The challenges will get bigger and bigger and rely more on your previous learned knowledge in Career Mode. However, if you would like to take a break for the hustle and bustle of managing funds with fun, you can choose something more relaxing such as the Sandbox Mode. Without any limitations, you can build without tearing a hole through your wallet--an opportunity I greatly appreciate that was given right off the bat without having to be unlocked. It lends a nice spirit to the game itself, letting you have fun and enjoy yourself without having to earn it though grueling tasks. The incentive to go back and play Career Mode is very much there though--as the scenarios tend to be full of entertainment.

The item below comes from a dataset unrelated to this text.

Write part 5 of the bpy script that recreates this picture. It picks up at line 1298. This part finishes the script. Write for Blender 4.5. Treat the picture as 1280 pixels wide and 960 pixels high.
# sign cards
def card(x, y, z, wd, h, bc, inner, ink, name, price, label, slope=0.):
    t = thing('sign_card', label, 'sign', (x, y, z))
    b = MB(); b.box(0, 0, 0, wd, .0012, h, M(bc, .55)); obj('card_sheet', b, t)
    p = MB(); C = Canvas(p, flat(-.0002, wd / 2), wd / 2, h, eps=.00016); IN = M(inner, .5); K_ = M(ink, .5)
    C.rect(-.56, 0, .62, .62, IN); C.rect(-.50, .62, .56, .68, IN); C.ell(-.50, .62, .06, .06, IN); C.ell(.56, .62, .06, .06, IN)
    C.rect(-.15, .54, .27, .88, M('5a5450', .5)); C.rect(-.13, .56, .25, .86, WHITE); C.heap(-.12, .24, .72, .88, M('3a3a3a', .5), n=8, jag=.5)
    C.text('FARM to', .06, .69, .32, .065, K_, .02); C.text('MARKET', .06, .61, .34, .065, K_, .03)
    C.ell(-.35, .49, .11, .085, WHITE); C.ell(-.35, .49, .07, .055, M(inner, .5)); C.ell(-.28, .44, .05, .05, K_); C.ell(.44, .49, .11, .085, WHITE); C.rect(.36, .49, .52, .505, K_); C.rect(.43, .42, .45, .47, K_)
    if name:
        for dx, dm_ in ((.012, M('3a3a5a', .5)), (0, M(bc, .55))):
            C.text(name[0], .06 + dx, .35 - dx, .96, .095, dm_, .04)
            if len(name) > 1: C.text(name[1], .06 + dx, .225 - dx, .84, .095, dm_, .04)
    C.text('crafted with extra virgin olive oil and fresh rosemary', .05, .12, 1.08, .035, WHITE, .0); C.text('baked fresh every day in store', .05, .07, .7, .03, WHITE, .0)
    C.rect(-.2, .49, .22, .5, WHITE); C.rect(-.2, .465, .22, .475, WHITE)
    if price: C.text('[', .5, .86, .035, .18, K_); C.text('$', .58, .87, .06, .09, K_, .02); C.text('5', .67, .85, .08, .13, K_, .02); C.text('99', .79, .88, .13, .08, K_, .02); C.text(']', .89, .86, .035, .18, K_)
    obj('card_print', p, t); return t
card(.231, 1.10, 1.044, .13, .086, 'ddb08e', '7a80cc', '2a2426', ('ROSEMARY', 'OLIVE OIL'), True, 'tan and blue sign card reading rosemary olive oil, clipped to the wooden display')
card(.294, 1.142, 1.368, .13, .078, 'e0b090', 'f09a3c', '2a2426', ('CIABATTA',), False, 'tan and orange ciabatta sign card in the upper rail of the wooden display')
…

The only real downside to Planet Zoo isn't too much of a dealbreaker in relation to the entertainment, but rather little frustrations here and there that tend to add up in some cases. Strange bugs where keepers won't remove waste or animals getting stuck in curious places will happen from time to time--of course, remedies against these inconsistencies are manually solvable. Controls also hold a deep learning curve with the usage of mouse and keyboard. Building bugs seem to litter their way around, and this to me is the biggest headache out of it all--paths that refuse to connect, or buildings that argue with their chosen placement is not impossible to work around, but you WILL find yourself dealing with it quite a bit.

Planet Zoo comes HIGHLY RECOMMENDED from me--it's loads of fun and will keep you very busy for a very, very long time. Packed full with content, it's more than worth the Steam asking price of £34.99. Just be aware that if you're looking for a simple management game, Planet Zoo won't be without its own unique learning curve. I can genuinely say the success of your zoo combined with the good-will efforts of conservation and education will no doubt leave you feeling fuzzily rewarded.